Natürlich hat sie auch Kritiker. Denen ist ihre Malerei nicht clean und cool genug, sondern zu laut und schrill. Dabei tritt die Künstlerin selbst zurückhaltend auf. Warum darf aktuelle Kunst eigentlich nicht viele Menschen begeistern? Gerade in der Malerei ist alles, was wir sehen, jedes Mal anders und neu. Eine Farbe, die sie nicht benutzt, ist Schwarz. "Es trennt die Farben voneinander, blockiert Übergänge. Ich mag es nicht." Farbe hat für sie die Fähigkeit, Bekanntes in einen neuen Kontext zu setzen. "Ist eine blaue Zitrone noch eine Zitrone? Mein Umgang mit Farbe bringt keine festgelegten Bedeutungen hervor und erfüllt keine bestimmte Funktion", erklärt sie.
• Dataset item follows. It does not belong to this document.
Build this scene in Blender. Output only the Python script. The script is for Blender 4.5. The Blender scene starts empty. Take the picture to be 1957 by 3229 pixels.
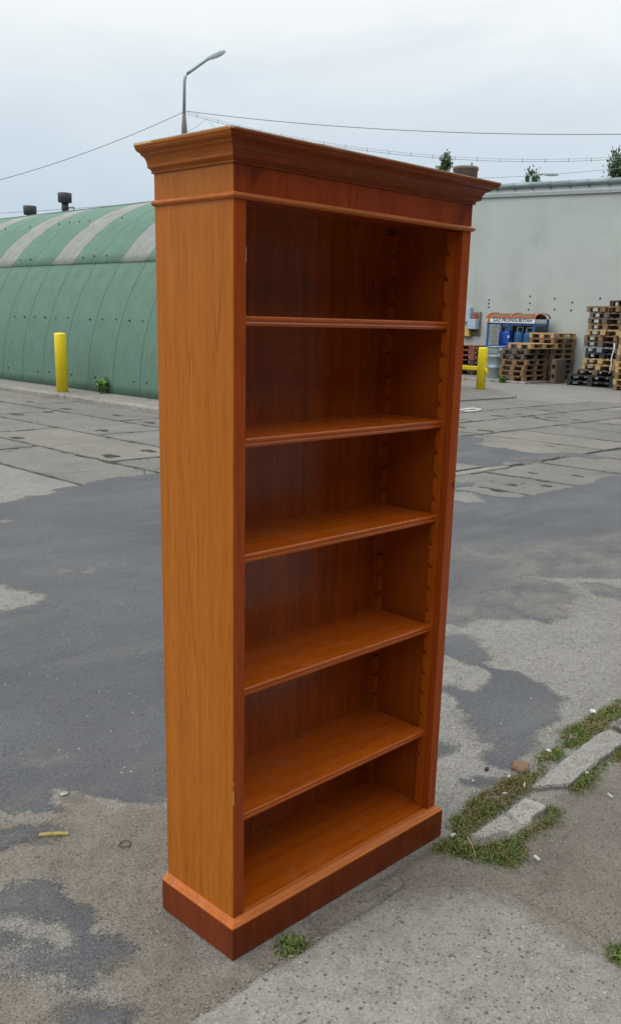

Zurück nach Berlin ins Museum: Das Ergebnis hier ist strahlend schön. Der Farbfluss strömt aus der Hintertür des Gebäudes hinaus auf den kleinen Platz dahinter, über die Straße, umschlingt einen kleinen Park und erhebt sich schließlich an der Fassade der knapp 300 Meter langen Rieck-Hallen. Die Hallen beherbergen die Flick-Collection, die zuletzt mit dem Abzug aus der Hauptstadt deutschlandweit für Schlagzeilen sorgte. Da versäumt wurde, das Hallengelände von einem privaten Investor zurückzukaufen, verliert die Stadt im nächsten Jahr die hochkarätige Sammlung. Mit ihrer Malerei an den Außenwänden des Gebäudes liefert Grosse jetzt eine Hommage an die Gegenwartskunst.

Aber - alles wird verschwinden. Grosses ausufernde Kunst hat ihre Zeit. Übrigens sind sämtliche Materialien der Schau voll recycelbar, die Farbe im Außenraum ist umweltfreundlich. Aus den Styroporelementen können Baudämmstoffe werden und der bemalte Asphalt ist abnehmbar - er liegt auf einem Vliesstoff. Einzig der übersprühte Bronzestein am Anfang des Kunstwerks wird vermutlich übrig bleiben. In wessen Besitz der wohl übergeht und welchen Raum er neu bespielen wird?

Die Ausstellung "It Wasn't Us" ist bis zum 10. Januar 2021 im Hamburger Bahnhof zu sehen, Invalidenstraße 50-51, 10557 Berlin. Aktuell sind für den Besuch Zeitfenster-Tickets nötig.